## Given information
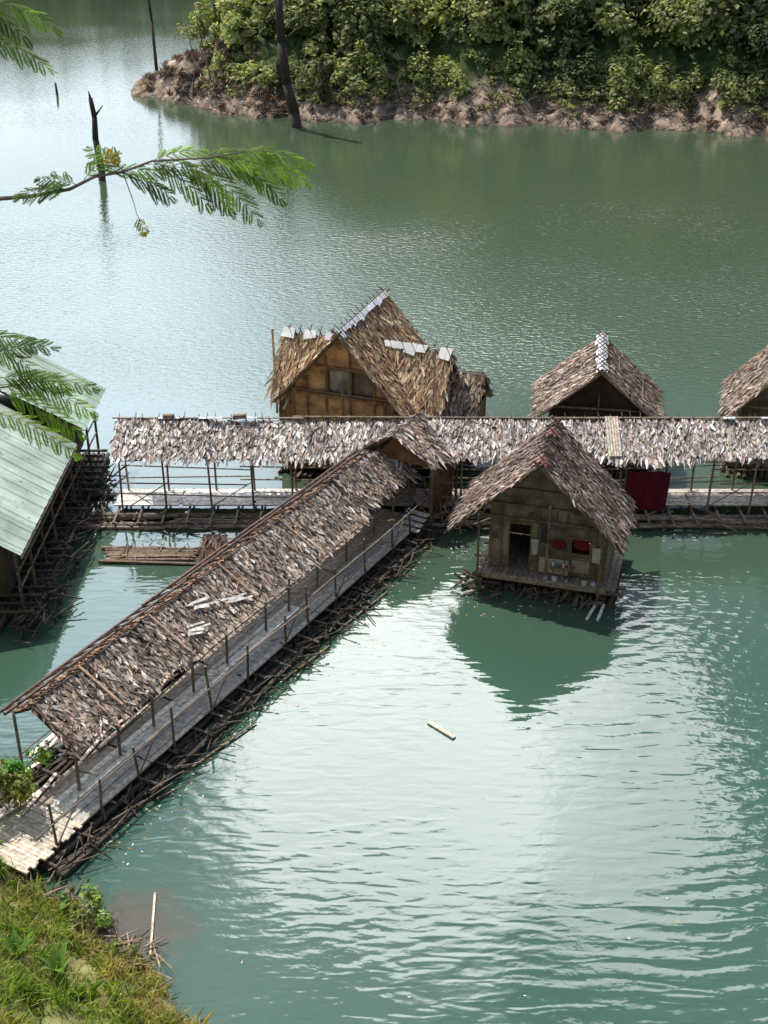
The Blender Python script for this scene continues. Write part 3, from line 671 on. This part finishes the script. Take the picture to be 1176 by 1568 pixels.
# ------------------------------------------------------------ water
m,nt,bs=new_mat('lake_water'); N=nt.nodes; L=nt.links
geo=N.new('ShaderNodeNewGeometry')
sx=N.new('ShaderNodeSeparateXYZ'); L.new(geo.outputs['Position'],sx.inputs[0])
def math_(op,a,b=None,c=None):
    n=N.new('ShaderNodeMath'); n.operation=op
    for i,v_ in enumerate((a,b,c)):
        if v_ is None: continue
        if isinstance(v_,(int,float)): n.inputs[i].default_value=v_
        else: L.new(v_,n.inputs[i])
    return n.outputs[0]
def mrange(x,a,b,c,d,smooth=True):
    n=N.new('ShaderNodeMapRange'); n.interpolation_type='SMOOTHSTEP' if smooth else 'LINEAR'
    L.new(x,n.inputs[0]); 
    for i,v_ in enumerate((a,b,c,d)): n.inputs[i+1].default_value=v_
    return n.outputs[0]
def noise(scale,detail,stretch=(1,1,1),rot=0,dist=0):
    mp=N.new('ShaderNodeMapping'); mp.inputs['Scale'].default_value=stretch; mp.inputs['Rotation'].default_value=(0,0,math.radians(rot)); L.new(geo.outputs['Position'],mp.inputs[0])
    n=N.new('ShaderNodeTexNoise'); n.inputs['Scale'].default_value=scale; n.inputs['Detail'].default_value=detail; n.inputs['Distortion'].default_value=dist; L.new(mp.outputs[0],n.inputs['Vector']); return n.outputs[0]
far=mrange(sx.outputs['Y'],46,60,0,1)
calm=mrange(sx.outputs['Y'],78,100,1,.22)
big=noise(.05,2)
farv=math_('MULTIPLY',math_('MULTIPLY',far,calm),mrange(big,.35,.65,.5,1.1))
n1=noise(2.6,2,(1,1.6,1),12,.3); n2=noise(6,2,(1,1.5,1),-20,.2)
n4=noise(1.6,1,(.55,2.0,1),-14,.6)
right=mrange(sx.outputs['X'],5.5,12,0,1)
patch=mrange(noise(.16,2),.36,.62,.3,1)
a1=math_('ADD',math_('MULTIPLY',farv,.036),math_('ADD',.0036,math_('MULTIPLY',right,.006)))
a2=math_('ADD',math_('MULTIPLY',farv,.010),.0007)
wv=N.new('ShaderNodeTexWave'); wv.wave_type='RINGS'; wv.rings_direction='SPHERICAL'; wv.inputs['Scale'].default_value=.6; wv.inputs['Distortion'].default_value=5.5; wv.inputs['Detail'].default_value=2; wv.inputs['Detail Scale'].default_value=.5
mp=N.new('ShaderNodeMapping'); mp.inputs['Location'].default_value=(-5.8,-37,0); L.new(geo.outputs['Position'],mp.inputs[0]); L.new(mp.outputs[0],wv.inputs['Vector'])
ringmask=math_('MULTIPLY',mrange(sx.outputs['X'],0,8,.2,1),patch)
nearm=mrange(sx.outputs['Y'],36,45,1,0)
hgt=math_('ADD',math_('MULTIPLY',n1,a1),math_('MULTIPLY',n2,a2))
hgt=math_('ADD',hgt,math_('MULTIPLY',math_('MULTIPLY',math_('MULTIPLY',wv.outputs['Fac'],ringmask),mrange(sx.outputs['Y'],40,46,1,0)),.0052))
hgt=math_('ADD',hgt,math_('MULTIPLY',math_('MULTIPLY',math_('MULTIPLY',n4,patch),nearm),.018))
bp=N.new('ShaderNodeBump'); bp.inputs['Distance'].default_value=1; bp.inputs['Strength'].default_value=1; L.new(hgt,bp.inputs['Height']); L.new(bp.outputs[0],bs.inputs['Normal'])
vd=N.new('ShaderNodeVectorMath'); vd.operation='DISTANCE'; L.new(geo.outputs['Position'],vd.inputs[0]); vd.inputs[1].default_value=(-5.9,20.7,0)
mn=noise(1.9,7)
dist=math_('ADD',vd.outputs['Value'],math_('MULTIPLY',mn,2.4))
mud=mrange(dist,1.7,3.0,.7,0)
mz=N.new('ShaderNodeMix'); mz.data_type='RGBA'; L.new(mrange(sx.outputs['Y'],24,48,0,1),mz.inputs[0]); mz.inputs[6].default_value=(.040,.090,.066,1); mz.inputs[7].default_value=(.052,.082,.046,1)
mx=N.new('ShaderNodeMix'); mx.data_type='RGBA'; L.new(mud,mx.inputs[0]); L.new(mz.outputs[2],mx.inputs[6]); mx.inputs[7].default_value=(.095,.065,.048,1)
L.new(mx.outputs[2],bs.inputs['Base Color'])
bs.inputs['Roughness'].default_value=.025; bs.inputs['IOR'].default_value=1.48
w=MB(); w.face([(-1500,-300,0),(1500,-300,0),(1500,1500,0),(-1500,1500,0)],(1,1,1)); w.obj('water',m)

# ------------------------------------------------------------ sky + sun
EL,AZ=59,-44
wd=bpy.data.worlds.new('World'); scene.world=wd; wd.use_nodes=True; nt=wd.node_tree; N=nt.nodes; L=nt.links
bg=N['Background']; sky=N.new('ShaderNodeTexSky'); sky.sky_type='NISHITA'; sky.sun_disc=False; sky.sun_elevation=math.radians(EL); sky.sun_rotation=math.radians(AZ); sky.air_density=1.0; sky.dust_density=1.5
tc=N.new('ShaderNodeTexCoord'); nv=N.new('ShaderNodeVectorMath'); nv.operation='NORMALIZE'; L.new(tc.outputs['Generated'],nv.inputs[0])
def wn(scale,detail):
    n=N.new('ShaderNodeTexNoise'); n.inputs['Scale'].default_value=scale; n.inputs['Detail'].default_value=detail; L.new(nv.outputs[0],n.inputs['Vector']); return n.outputs[0]
def lobe(c,a,b,amt,ns):
    c=V(c).normalized(); dt=N.new('ShaderNodeVectorMath'); dt.operation='DOT_PRODUCT'; L.new(nv.outputs[0],dt.inputs[0]); dt.inputs[1].default_value=c
    x=math_('ADD',dt.outputs['Value'],math_('MULTIPLY',math_('SUBTRACT',ns,.5),amt)); return mrange(x,a,b,0,1)
c1=wn(9,7); c2=wn(2.2,5); c3=wn(14,6)
def mixc(f,a,col):
    mm=N.new('ShaderNodeMix'); mm.data_type='RGBA'; L.new(f,mm.inputs[0]); L.new(a,mm.inputs[6]); mm.inputs[7].default_value=(*col,1); return mm.outputs[2]
x=mixc(lobe((-.45,.87,.15),.78,.99,.15,c2),sky.outputs[0],(18,20.5,23))
x=mixc(math_('MULTIPLY',mrange(c2,.5,.66,0,1),.35),x,(13,14.5,16))
x=mixc(math_('MULTIPLY',lobe((-.24,.85,.47),.972,.994,.03,c1),.8),x,(42,50,60))
x=mixc(math_('MULTIPLY',lobe((.02,.78,.625),.980,.993,.026,c1),.55),x,(80,82,84))
x=mixc(math_('MULTIPLY',lobe((.0,.765,.645),.9885,.9935,.016,c1),.9),x,(102,103,103))
x=mixc(math_('MULTIPLY',lobe((.15,.745,.65),.989,.9945,.016,c3),.6),x,(92,94,95))
x=mixc(math_('MULTIPLY',lobe((-.04,.66,.75),.985,.997,.03,c3),.2),x,(50,53,56))
L.new(x,bg.inputs['Color']); bg.inputs['Strength'].default_value=.125
sd=V((math.sin(math.radians(AZ))*math.cos(math.radians(EL)),math.cos(math.radians(AZ))*math.cos(math.radians(EL)),math.sin(math.radians(EL))))
sl=bpy.data.lights.new('sun','SUN'); sl.energy=5.0; sl.angle=math.radians(.5); sl.color=(1,.94,.86)
so=bpy.data.objects.new('sun',sl); so.rotation_euler=sd.to_track_quat('Z','Y').to_euler(); so.location=sd*100; scene.collection.objects.link(so)

cam=bpy.data.cameras.new('camera'); cam.sensor_fit='VERTICAL'; cam.sensor_height=24; cam.angle=math.radians(45); cam.clip_end=3000
co=bpy.data.objects.new('camera',cam); co.location=(0,0,22.5); co.rotation_euler=(math.radians(61.4),0,0); scene.collection.objects.link(co); scene.camera=co
scene.view_settings.view_transform='Standard'; scene.view_settings.look='None'; scene.view_settings.exposure=0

## Goal of the exercise
Select and copy each line from the data that includes the word "scene".

## Solution below
The Blender Python script for this scene continues. Write part 3, from line 671 on. This part finishes the script. Take the picture to be 1176 by 1568 pixels.
wd=bpy.data.worlds.new('World'); scene.world=wd; wd.use_nodes=True; nt=wd.node_tree; N=nt.nodes; L=nt.links
so=bpy.data.objects.new('sun',sl); so.rotation_euler=sd.to_track_quat('Z','Y').to_euler(); so.location=sd*100; scene.collection.objects.link(so)
co=bpy.data.objects.new('camera',cam); co.location=(0,0,22.5); co.rotation_euler=(math.radians(61.4),0,0); scene.collection.objects.link(co); scene.camera=co
scene.view_settings.view_transform='Standard'; scene.view_settings.look='None'; scene.view_settings.exposure=0